She climbed into the middle of the front garden and took a deep breath, trying to calm down amid the flowers and the fat, droning bees. The annuals were at their full height and blooming furiously, as if they knew this was their last chance to set seed before the frost — just like her, really.
I thought of this passage from “The Awful Mess” this week as I was cutting cosmos to bring inside before what was supposed to be a cold night — though we were spared a frost. I always cut a lot more flowers as frost approaches. It’s because I know they will soon be gone.
The passage from “The Awful Mess” is a reference to infertility, but it applies equally well to writing. I always write more when I am feeling mortal, conscious of a final deadline for saying what I want to say, rather than focused on the more immediate day-to-day responsibilities I have as an author, teacher, homeowner, mother, stepmother, grandmother, daughter, sister, friend, pet owner, parishioner, neighbor, colleague, gardener, taxpayer, or citizen.
The novel in progress just keeps taking second priority, though part of that is me dithering over a key plot point. So I’m taking a risk (at least by my own you’d-think-I-grew-up-in-the-Great-Depression standards) this spring. I’m trying a form of “going pro” by taking next semester off from teaching to get the draft finished and revised. And since I’m buying myself that time, I have a clear deadline to meet.
It’s a bit of a risk, and it may not ever pay off. But that’s okay. As she sits among the flowers, Mary reassures herself that there will be social services to keep her and the baby she’s bearing from starving. As I contemplate 16 weeks fully devoted to writing, I can reassure myself that writing is, at least, its own reward.
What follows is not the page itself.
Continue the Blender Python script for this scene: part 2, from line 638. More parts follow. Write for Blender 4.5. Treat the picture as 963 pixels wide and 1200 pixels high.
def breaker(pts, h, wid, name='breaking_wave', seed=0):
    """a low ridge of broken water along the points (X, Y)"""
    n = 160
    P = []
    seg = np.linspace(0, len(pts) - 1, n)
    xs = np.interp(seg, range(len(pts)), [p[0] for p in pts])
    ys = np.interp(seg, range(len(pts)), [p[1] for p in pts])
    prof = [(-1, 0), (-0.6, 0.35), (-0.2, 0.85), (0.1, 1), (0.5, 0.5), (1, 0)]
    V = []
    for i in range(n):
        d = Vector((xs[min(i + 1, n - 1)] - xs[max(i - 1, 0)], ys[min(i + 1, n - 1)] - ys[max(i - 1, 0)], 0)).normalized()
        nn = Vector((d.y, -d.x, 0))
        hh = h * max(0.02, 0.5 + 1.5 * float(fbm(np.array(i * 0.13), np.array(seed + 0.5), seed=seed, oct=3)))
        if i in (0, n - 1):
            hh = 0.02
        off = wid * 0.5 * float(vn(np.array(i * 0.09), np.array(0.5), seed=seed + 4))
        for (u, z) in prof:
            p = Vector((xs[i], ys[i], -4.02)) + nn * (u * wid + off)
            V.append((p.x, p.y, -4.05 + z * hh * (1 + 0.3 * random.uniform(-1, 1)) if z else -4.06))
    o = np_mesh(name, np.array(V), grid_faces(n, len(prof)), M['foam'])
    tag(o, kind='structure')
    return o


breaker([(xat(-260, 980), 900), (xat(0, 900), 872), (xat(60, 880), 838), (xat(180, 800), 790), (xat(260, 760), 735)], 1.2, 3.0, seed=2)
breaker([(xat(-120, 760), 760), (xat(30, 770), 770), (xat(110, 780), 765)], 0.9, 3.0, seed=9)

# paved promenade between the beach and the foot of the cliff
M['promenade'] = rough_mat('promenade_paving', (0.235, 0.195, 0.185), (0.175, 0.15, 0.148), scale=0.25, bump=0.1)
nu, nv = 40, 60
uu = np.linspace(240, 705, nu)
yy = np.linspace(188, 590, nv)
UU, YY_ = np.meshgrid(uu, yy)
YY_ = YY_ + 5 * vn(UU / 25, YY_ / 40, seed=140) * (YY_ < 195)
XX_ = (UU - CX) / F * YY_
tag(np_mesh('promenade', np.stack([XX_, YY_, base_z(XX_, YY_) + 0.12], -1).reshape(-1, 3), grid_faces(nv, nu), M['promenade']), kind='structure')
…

Once in a while I get to see students suddenly “get” that their writing can be a way to make meaning out of their lives — that it can be an act of profound discovery, and not just a chore to be gotten through. It becomes something they take genuine delight in and not just a hurdle they must overcome in order to get a grade, or a paycheck. (And in this publishing climate, it’s probably just as well to think of any given writing project that way.)
Autumn is a good time to put the garden to bed, stock the larder, and buckle down to a long winter of writing (or perhaps an earlier NaNoRiMo for some of you). Whether you expect it to pay off or not, I hope you will enjoy it. May you make many happy discoveries!